Now whenever the beginning of a vocal transient is present, the level of the saturation goes down but increases as the clean vocal gets quieter.

If used very aggressively this could have a cool creative sound, but if used subtly, it helps keep a signal’s transient clean while still getting the benefit of harmonic distortion.

Let’s take a listen.

Using Exciters on Bus

Exciters are frequency-specific saturators, typically ones that isolate the harmonics to the highest frequency ranges.  This makes them great for brightening up a sound – I’ll often use this free Air EQ and exciter plugin on my buses to quickly add clarity and bring forward details in the highs.

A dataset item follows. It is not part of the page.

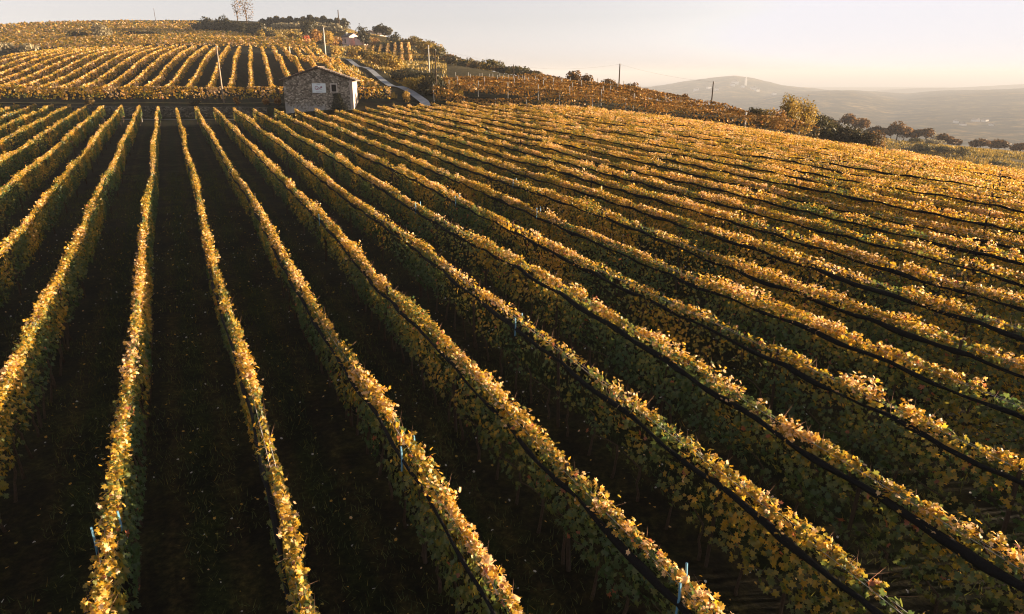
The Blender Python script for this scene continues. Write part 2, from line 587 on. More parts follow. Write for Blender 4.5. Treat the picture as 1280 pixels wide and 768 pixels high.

Let’s take a listen to how it instantly brightens the sound and creates a dense high-frequency range.

Separating Kick and Bass

These last 2 chapters will be pretty simple but useful nonetheless – if our kick and bass are clashing too much we can use varying harmonics to help differentiate them.  For example, I could use Tape saturation on the kick which creates odd harmonics, and Tube to emphasize even harmonics.

This will depend on the plugin you use, but generally, these types of saturation are odd and even respectively.

Let’s take a listen.

Separating Vocal and Inst

Similar to the last chapter, we can use varying harmonic formations to help separate clashing signals. I’ll use transistor saturation on the vocal to subtly increase the high frequencies, and clean tube saturation on the instruments to create balanced even and odd harmonics – giving the 2 unique sonic spaces.

Let’s take a listen and notice how each is a little more distinct from one another after introducing these saturation types.